Taken at No. 35 overall, some people wondered if the Juneau, Alaska native made the right decision to leave Duke a year early after his junior season. While he may not have had the draft pedigree of his teammates Jay Williams and Mike Dunleavy Jr., Boozer would have the better NBA career of the trio.

Boozer only played two seasons with the Cavaliers, but 13-year NBA career got off to a great start in Cleveland. He made the All-Rookie Second Team in 2002-03, as he averaged 10.0 points and 7.5 rebounds for the Cavaliers. That would be the lowest points per game total he ever put together in an NBA season.

In what was his final season in Cleveland, Boozer averaged 15.5 points and 11.7 rebounds for the 2003-04 Cavaliers. He would leave for the Jazz in a highly controversial restricted free agency in 2004. Boozer ended up averaging 12.6 points, 9.4 rebounds and 1.6 assists per game over 156 contests in Cavaliers uniform.

It would be in Salt Lake City where Boozer found his greatest level of NBA success. He was a two-time All-Star for the Jazz in 2006-07 and 2007-08, winning Olympic Gold as a member of Team USA in the 2008 Beijing Games. Boozer would leave Utah in 2010 to play four years with the Bulls and one forgettable year with the 2014-15 Los Angeles Lakers before retiring.

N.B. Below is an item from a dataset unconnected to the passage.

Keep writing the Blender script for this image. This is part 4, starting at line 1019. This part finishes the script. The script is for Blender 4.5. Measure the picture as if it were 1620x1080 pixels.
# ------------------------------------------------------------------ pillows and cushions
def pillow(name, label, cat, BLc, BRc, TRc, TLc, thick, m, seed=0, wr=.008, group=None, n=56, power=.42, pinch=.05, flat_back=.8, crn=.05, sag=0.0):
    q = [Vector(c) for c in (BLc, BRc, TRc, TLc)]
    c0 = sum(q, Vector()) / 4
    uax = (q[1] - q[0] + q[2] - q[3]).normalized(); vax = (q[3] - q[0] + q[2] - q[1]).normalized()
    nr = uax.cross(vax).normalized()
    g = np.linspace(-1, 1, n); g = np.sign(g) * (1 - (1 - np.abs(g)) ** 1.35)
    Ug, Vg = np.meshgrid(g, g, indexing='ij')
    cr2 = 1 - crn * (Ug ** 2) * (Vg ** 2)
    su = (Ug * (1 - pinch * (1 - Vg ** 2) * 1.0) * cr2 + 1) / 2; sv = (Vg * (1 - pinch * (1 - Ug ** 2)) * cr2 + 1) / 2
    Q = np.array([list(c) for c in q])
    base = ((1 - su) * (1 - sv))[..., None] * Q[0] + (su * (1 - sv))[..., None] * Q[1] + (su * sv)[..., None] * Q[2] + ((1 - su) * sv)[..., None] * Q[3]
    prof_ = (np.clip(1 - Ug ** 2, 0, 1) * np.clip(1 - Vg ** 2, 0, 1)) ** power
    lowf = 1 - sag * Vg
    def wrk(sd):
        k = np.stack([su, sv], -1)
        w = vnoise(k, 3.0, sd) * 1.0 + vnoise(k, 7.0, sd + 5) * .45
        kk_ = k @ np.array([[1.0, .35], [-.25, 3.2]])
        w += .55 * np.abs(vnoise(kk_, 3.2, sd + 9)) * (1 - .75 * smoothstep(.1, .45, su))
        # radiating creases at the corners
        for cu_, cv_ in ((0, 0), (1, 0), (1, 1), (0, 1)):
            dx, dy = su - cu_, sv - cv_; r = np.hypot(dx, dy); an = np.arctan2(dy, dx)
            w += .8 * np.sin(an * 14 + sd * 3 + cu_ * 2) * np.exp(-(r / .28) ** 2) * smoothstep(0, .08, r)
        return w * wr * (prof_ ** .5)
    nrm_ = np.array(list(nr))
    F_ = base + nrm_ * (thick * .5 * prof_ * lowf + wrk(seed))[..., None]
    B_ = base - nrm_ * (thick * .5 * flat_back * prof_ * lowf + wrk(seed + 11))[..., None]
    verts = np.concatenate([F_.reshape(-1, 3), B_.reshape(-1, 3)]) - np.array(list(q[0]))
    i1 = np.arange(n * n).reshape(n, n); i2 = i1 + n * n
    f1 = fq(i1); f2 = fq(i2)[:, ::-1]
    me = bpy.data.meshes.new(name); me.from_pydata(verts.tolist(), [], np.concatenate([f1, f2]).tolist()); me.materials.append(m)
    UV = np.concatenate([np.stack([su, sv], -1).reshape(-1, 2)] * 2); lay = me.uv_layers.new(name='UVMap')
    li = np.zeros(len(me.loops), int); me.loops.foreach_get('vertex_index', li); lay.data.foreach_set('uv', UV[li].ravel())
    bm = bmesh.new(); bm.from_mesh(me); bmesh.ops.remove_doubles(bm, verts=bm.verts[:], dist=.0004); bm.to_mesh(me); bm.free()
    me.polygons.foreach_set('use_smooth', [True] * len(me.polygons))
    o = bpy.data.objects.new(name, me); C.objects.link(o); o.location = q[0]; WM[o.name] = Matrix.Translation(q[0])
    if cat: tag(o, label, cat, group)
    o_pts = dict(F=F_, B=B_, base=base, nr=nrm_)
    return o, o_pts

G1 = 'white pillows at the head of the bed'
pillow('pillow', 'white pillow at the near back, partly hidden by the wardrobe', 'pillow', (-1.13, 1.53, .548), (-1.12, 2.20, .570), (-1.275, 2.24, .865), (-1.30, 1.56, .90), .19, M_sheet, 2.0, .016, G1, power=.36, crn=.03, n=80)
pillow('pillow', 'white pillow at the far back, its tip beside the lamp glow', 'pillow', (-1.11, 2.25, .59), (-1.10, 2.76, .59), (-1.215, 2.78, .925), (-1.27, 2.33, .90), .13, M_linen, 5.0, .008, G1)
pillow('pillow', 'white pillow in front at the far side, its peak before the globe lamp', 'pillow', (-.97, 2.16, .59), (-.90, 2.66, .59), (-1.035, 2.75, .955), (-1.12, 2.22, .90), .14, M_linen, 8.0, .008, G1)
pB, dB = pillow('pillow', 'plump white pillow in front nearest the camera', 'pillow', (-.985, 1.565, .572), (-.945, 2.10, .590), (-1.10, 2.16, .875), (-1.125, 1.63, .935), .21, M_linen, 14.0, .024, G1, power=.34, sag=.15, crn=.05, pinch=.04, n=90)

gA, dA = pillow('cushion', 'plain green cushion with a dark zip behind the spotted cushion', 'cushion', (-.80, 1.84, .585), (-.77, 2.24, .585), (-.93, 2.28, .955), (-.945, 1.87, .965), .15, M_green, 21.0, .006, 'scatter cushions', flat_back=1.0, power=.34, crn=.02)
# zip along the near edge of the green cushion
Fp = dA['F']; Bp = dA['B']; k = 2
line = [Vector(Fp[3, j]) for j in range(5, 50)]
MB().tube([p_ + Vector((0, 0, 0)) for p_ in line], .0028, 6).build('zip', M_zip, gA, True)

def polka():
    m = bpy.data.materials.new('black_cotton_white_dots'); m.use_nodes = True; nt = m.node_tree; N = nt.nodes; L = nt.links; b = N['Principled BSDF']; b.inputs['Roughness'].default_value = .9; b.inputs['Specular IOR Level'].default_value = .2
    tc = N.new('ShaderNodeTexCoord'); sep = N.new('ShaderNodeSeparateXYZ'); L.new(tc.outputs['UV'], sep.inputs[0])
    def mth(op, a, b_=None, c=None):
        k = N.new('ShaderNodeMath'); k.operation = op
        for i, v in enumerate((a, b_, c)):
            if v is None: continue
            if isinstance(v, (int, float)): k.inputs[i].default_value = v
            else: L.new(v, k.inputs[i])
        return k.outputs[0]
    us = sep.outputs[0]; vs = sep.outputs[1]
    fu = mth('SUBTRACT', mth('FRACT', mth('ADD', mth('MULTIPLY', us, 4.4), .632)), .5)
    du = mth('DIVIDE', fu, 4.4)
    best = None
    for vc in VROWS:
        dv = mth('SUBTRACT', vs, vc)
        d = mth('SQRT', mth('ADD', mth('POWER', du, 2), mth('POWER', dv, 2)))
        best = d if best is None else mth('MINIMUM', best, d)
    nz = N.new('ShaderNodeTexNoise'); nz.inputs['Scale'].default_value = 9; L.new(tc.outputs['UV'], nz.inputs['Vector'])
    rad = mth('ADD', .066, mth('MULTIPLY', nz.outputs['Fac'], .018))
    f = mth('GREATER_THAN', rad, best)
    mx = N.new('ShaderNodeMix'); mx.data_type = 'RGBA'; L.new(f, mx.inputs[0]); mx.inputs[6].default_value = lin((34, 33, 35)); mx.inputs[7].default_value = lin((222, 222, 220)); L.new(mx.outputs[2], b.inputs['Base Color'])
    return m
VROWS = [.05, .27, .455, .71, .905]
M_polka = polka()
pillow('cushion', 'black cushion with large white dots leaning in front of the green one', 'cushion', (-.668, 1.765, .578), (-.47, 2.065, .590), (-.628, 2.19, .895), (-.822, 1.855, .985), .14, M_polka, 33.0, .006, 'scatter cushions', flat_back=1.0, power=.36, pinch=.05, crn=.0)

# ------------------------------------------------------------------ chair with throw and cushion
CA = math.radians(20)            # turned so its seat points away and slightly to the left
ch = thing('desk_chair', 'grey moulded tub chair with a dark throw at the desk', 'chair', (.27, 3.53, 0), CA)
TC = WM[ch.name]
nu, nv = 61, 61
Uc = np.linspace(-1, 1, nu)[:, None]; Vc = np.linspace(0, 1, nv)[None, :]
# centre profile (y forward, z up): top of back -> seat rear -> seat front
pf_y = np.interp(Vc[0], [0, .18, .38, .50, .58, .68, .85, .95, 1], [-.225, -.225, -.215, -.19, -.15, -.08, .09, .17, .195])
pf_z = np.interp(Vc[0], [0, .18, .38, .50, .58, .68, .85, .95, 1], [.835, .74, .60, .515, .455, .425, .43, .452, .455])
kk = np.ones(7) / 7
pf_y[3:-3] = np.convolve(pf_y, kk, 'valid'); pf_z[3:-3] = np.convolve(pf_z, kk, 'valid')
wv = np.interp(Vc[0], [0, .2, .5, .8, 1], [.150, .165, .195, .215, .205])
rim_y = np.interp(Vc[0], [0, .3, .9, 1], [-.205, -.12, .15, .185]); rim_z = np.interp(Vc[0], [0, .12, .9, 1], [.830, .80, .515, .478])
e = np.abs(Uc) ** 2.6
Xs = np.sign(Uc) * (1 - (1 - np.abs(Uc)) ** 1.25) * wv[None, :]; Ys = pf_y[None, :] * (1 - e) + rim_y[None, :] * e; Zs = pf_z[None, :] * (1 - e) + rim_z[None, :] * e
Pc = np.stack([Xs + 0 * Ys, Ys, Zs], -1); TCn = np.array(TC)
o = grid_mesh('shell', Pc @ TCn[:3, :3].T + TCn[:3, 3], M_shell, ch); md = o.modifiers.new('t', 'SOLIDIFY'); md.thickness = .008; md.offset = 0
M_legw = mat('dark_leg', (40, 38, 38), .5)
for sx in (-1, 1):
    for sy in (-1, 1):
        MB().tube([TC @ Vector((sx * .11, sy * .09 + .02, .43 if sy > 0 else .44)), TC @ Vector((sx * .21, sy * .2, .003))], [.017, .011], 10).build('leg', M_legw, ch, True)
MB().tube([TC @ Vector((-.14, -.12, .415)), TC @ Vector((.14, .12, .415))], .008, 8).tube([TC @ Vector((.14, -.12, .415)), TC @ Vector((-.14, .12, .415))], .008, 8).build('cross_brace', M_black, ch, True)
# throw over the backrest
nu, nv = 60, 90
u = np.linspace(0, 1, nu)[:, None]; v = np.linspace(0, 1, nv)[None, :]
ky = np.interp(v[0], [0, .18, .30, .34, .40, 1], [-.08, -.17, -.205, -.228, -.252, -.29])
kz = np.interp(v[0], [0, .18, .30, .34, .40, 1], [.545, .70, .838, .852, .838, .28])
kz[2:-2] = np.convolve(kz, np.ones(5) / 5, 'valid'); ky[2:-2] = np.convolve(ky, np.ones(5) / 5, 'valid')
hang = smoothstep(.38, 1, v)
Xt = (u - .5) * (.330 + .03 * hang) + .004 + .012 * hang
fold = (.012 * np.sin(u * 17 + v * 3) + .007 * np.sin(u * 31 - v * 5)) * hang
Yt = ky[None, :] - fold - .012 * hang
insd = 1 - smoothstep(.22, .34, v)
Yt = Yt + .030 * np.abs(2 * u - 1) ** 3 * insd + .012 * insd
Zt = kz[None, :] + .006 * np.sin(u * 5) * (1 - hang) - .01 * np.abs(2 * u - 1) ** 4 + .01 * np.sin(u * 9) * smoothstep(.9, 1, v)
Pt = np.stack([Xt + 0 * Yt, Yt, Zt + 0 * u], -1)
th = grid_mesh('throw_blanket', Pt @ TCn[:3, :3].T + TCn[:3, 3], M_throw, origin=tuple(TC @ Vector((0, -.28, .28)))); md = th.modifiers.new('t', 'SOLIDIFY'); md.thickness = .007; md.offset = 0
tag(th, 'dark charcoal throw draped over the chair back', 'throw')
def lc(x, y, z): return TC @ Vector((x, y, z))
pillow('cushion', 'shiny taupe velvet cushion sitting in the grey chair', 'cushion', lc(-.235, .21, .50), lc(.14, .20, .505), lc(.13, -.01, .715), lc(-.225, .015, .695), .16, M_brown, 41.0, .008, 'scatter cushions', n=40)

Overall, Boozer’s inclusion on this all-time list is as controversial as his 2004 restricted free agency departure in 2004. He might have only played two years with the team, but was an All-Rookie team member. Given that he was a second-round pick that went on to be an Olympic champion, we can consider Boozer a draft steal, even though his best NBA days were in Salt Lake.